Inspired by the encounters on a recent Artist’s International Development Fund trip to Mumbai and by the conversations had everyday with my host, artist Vishwa Shroff and collaborator artist Tash Kahn while there, a new process of thought developed for me. The three of us spoke in depth about process versus inspiration and what impact each has upon a creative process. We discussed how site specificity reflected in Tash and Vishwa’s practice, sometimes to make a piece of work to be very specific and in other cases to let places merge with others and the imagination, which made me question how I do this as a curator. We talked about this grant and it’s long-term aim to encourage continued cross over working and opportunities. We discovered a love of ‘play’ and how encouraging a sense of trial and error can help develop your approach to projects.
I thought about the people we had met on my trip and the conversations we had had with TARQ Gallery Director Hena Kapadia and her thoughts on community building, and how artist Pratap Morey was inspired to create brand new work as a result of being included in a new project, Cornered Stories, devised by Vishwa and I. We considered Taja Gavanka’s linear practice and how she looked at site in such a unique way, much like artist Subrat Kumar’s unique take on mythology and storytelling. We got inspired by the heritage of Bombay / Mumbai through Nisha Sikander’s work and of language through Kruti Saraiya’s designs. All of these thoughts came together one evening into a new programme of work, entitled Square Works Lab (SqW:Lab) – a place where 10 creatives from all of the world can come together, play, work site responsively, showcase their process in the form of drawings, doodles and notes, and be inspired by each other.
SqW:Lab is to be “an “active space,” a hybrid structure that [is] part art school, part community centre and part artistic laboratory.”[1]

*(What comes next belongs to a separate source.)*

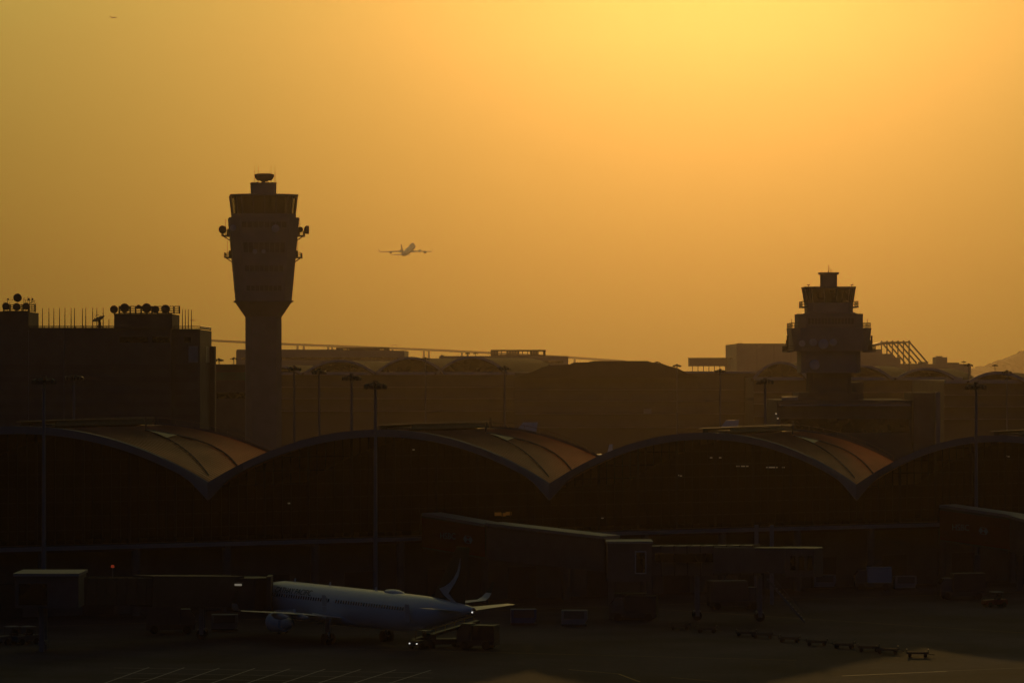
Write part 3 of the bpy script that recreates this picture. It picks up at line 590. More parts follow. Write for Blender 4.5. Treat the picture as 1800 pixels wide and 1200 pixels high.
def rack(label, px0, px1, y0, y1, drums, extra=None):
    r = thing('antenna_rack', label, 'antenna rack', (X((px0+px1)/2, d), d+2, zz(y1)), group='dish racks on the office block roof')
    hw = (X(px1, d)-X(px0, d))/2; h = zz(y0)-zz(y1); f = MB()
    n_ = int(hw*2/1.05)
    for dy in (0, 1.6):
        for i in range(n_+1): x = -hw+2*hw*i/n_; f.beam((x, dy, 0), (x, dy, h), .15, .15)
        for q in (.12, .4, .7, 1): f.beam((-hw, dy, h*q), (hw, dy, h*q), .13, .13)
    f.beam((hw, 0, h), (hw, 1.6, h), .2, .2)
    f.build('frame', M['steeld'], r)
    for px, py, rad in drums: drum(r, (X(px, d)-r.location.x, -.3, zz(py)-zz(y1)), rad, (.12*random.uniform(-1, 1), -1, 0), .5, 'steeld', 'dish')
    if extra: extra(r)
    return r
rack('rack of six round dishes on the right-hand penthouse of the office block', 207, 313, 538, 551, [(199, 543.5, .78), (218, 541, .9), (242, 539, .42), (257, 541, .92), (272, 543.5, .72), (290, 543, .86)])
def masts(r):
    f = MB()
    for px, y0 in ((4, 529), (10, 528), (14, 531), (39, 522), (42, 526), (46, 521), (49, 523), (53, 522), (57, 528), (60, 531)):
        x = X(px, d)-r.location.x; f.tube((x, .5, 0), (x, .5, zz(y0)-zz(548)), .05, n=4)
    f.beam((X(39, d)-r.location.x, .5, 2.3), (X(60, d)-r.location.x, .5, 2.2), .06, .06); f.beam((X(8, d)-r.location.x, .5, 2.4), (X(22, d)-r.location.x, .5, 2.4), .06, .06)
    for px in (11, 47, 54): x = X(px, d)-r.location.x; f.box(x-.15, x+.15, .3, .6, 2.3, 2.65)
    f.build('mast', M['steeld'], r)
rack('rack of round dishes and thin masts on the left-hand penthouse, at the left edge', 3, 58, 535, 548, [(9, 538, .72), (29.5, 523, .82), (28, 539, .75), (44, 538, .7)], masts)

# ------------------------------------------------------------------ lamp masts
polem = MB().tube((0, 0, 0), (0, 0, 1), .30, .17, n=10).mesh('pole', M['galv'], True)
hm = MB().tube((0, 0, -.35), (0, 0, .25), .35, .3, n=10)
for q in range(10): a = 2*pi*q/10; hm.beam((0, 0, .12), (1.15*cos(a), 1.15*sin(a), -.1), .09, .09)
hm.loft([[(1.0*cos(a), 1.0*sin(a), z) for a in [2*pi*q/20 for q in range(20)]] for z in (-.08, .0)])
hmm = hm.mesh('head_frame', M['steeld'])
flm = MB().loft([[(-.25, -.28, -.12), (.25, -.28, -.12), (.25, .28, -.12), (-.25, .28, -.12)], [(-.16, -.2, .2), (.16, -.2, .2), (.16, .2, .2), (-.16, .2, .2)]]).mesh('floodlight', M['steeld'])
MAST = [(77, 664, 430, 0, 'apron lamp mast furthest left, standing in front of the concourse below the office block'),
 (130, 660, 565, 0, 'lamp mast behind the leftmost roof arch, right of the furthest left mast'),
 (660, 673, 450, 0, 'tall lamp mast in front of the second arch, rising behind the parked airliner'),
 (618, 660, 565, 0, 'lamp mast just left of the tallest near mast, behind the second arch'),
 (561, 651, 730, 0, 'lamp mast between two others in the row right of the tall control tower'),
 (517, 645, 745, 0, 'lamp mast nearest the tall control tower shaft on its right'),
 (887, 645, 870, 0, 'lone lamp mast above the right end of the second arched roof'),
 (1266, 650, 940, 0, 'thin lamp mast standing behind the crown of the third arch'),
 (1345, 667, 620, 0, 'lamp mast left of the smaller control tower, behind the third arch'),
 (1716, 675, 500, 0, 'tall lamp mast in front of the rightmost arch'),
 (385, 631, 1180, 1, 'small far lamp mast at the right edge of the office block'), (411, 629, 1500, 1, 'tiny far lamp mast just left of the tall tower shaft'),
 (748, 629, 1250, 1, 'far lamp mast on the skyline in the gap between the two flat far buildings'),
 (822, 620, 2150, 1, 'tiny lamp mast on the skyline, left of the pair above the second flat building'), (836, 620, 2150, 1, 'tiny lamp mast on the skyline, right of the pair above the second flat building'),
 (1155, 636, 1350, 1, 'far lamp mast above the right end of the long stepped roof'), (1190, 641, 1250, 1, 'far lamp mast left of the small canopy building'),
 (1285, 629, 2300, 1, 'tiny far lamp mast between the canopy building and the big far warehouse'),
 (1703, 640, 1200, 1, 'far lamp mast left of the rightmost small vault, close to its twin head'), (1694, 635, 2300, 1, 'tiny far lamp mast above the hangar roof at the right'),
 (1749, 641, 1750, 1, 'small lamp mast standing out above the rightmost small vault'), (1770, 652, 1060, 1, 'stout lamp mast on the right slope of the rightmost small vault')]
for px, py, dd, small, lab in MAST:
    h = Z(py, dd)+.2; t = thing('lamp_mast', lab, 'lamp mast', (X(px, dd), dd, 0), random.random(), 'high-mast apron lights')
    inst('pole', polem, t, sc=(1, 1, h)); hd_ = inst('head_frame', hmm, t, (0, 0, h-.25), sc=(1.05, 1.05, 1.4))
    for q in range(10):
        if small and q % 2: continue
        a = 2*pi*q/10; inst('floodlight', flm, hd_, (1.2*cos(a), 1.2*sin(a), -.28), (0, R(28), a))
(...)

Inspired in part by Hans Ulrich Obrist’s do it, a series / archive of instructions for artists to ‘do’ with a set of ‘rules’ that travelled the world, ever expanding as new contributors got involved, “do it tried to develop exhibitions that built a relation to their place, that constantly changed with different local conditions, and created a dynamic, complex system with feedback loops. It changed places and places changed it.”[2] The SqW:Lab Play Projects will want to work in a similar way, each instruction or game changing depending on the players and the space it is being performed.
This ‘play’ period will be bookended with exhibitions, the first looking at the drawings of processes and what links everyone together, the final show being an exhibition of the products of the Play Projects.
This is my participation in the SqW:Lab project, which will be multi faceted and layered with thanks to the other four core partners, my host, artist Vishwa Shroff, her husband and collaborator, architect Katsushi Goto, artists and DOLPH Gallery Director Tash Kahn, and art writer Rosanna Van Mierlo, who has hosted Vishwa, Tash and myself at Swiss Cottage Gallery, London, in different projects. Each of the five key partners will invite a single other creative talent to join in the conversations, exhibitions and Play Projects.
This is thought to be a three month project with exhibitions taking place at SqW:Lab gallery, in Vishwa and Goto’s home in Mumbai and to take place over India’s winter period, November 2018 – February 2019. If this project is successful then the plan is to roll this out, with 10 new participants each year.